Tuesday, November 18, 2014

The Solitary Boy

What would childhood be like if there were many playthings but no friends, not because there weren’t other kids around, but because this one didn’t want to fit in? He was stubborn from the get go and preferred to pursue his own inclinations, regardless of the consequences, with other kids his own age and with his parents too. Would he need an imagined companion for comfort and to play out dialogs with himself? Would he feel bored much of the time? Or would he discover ways to amuse himself and focus his attention?

Might it ultimately prove an advantage for deep learning, not having to accommodate the wishes of others and thereby not needing to remain sensitive to the expression of those wishes, which are often demonstrated in a non-verbal way? Monitoring those wishes would have required him to devote precious intellectual energy on his immediate surroundings. In addition to the stubbornness, our boy had a very keen mind. He learned with that to concentrate, to become absorbed with the current object whether adventure story, magic trick, or intricate puzzle, and to block out everything else. The ability to block out worldly things kept him pure and true to himself. Other children have this purity as infants but eventually lose it through socialization, particularly when at school. Somebody who maintains such purity looks increasingly odd to others as he gets older. He lives in his own universe, without himself being aware that he emanates eccentricity.

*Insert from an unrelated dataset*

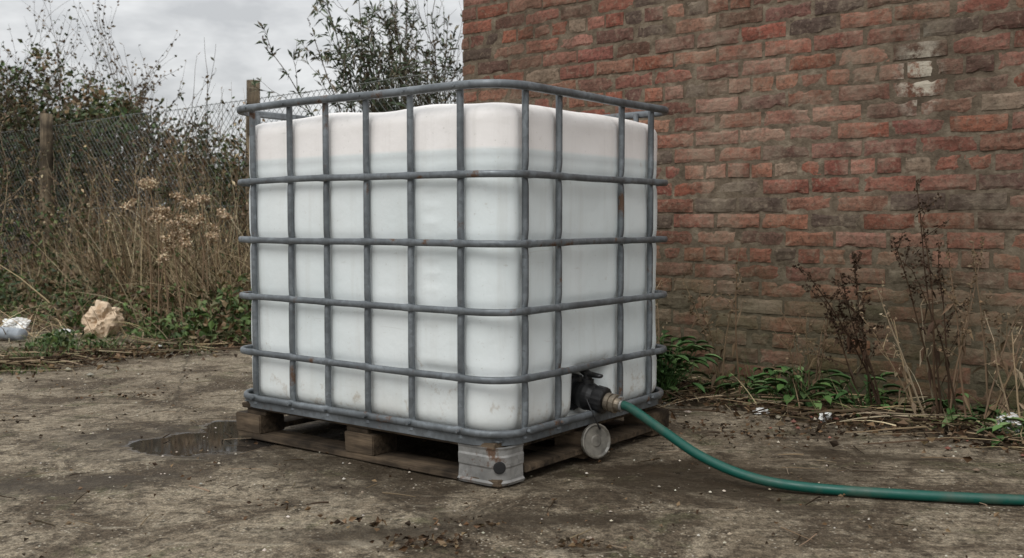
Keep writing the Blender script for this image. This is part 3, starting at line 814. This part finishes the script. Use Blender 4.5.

Now imagine that you have become Tinker Bell, able to watch the goings on in any setting without giving any notice to yourself.  And imagine that you find yourself in the house with the boy, when he was a young child.  The house is cavernous and the goings on complex.  You can't make heads or tails of it and because it is a blur you don't pay much attention.  But you persist in the spot and keep watching.  Eventually the boy comes into sharper view and you begin to understand his manner and his disposition.  And it fascinates you, because your own experience was different.  You weren't always a Tinker Bell.  You were once an ordinary boy, one with friends, one who was readily socialized.  This boy is so different from what you knew.  And then you begin to get jealous.  Maybe you could have been special too, if only you had borne some hardship as a child and learned what it felt like to be lonely when very young, which then propelled you to explore your own imagined world. 

The Luzhin Defense - Initial impressions after reading the first few chapters.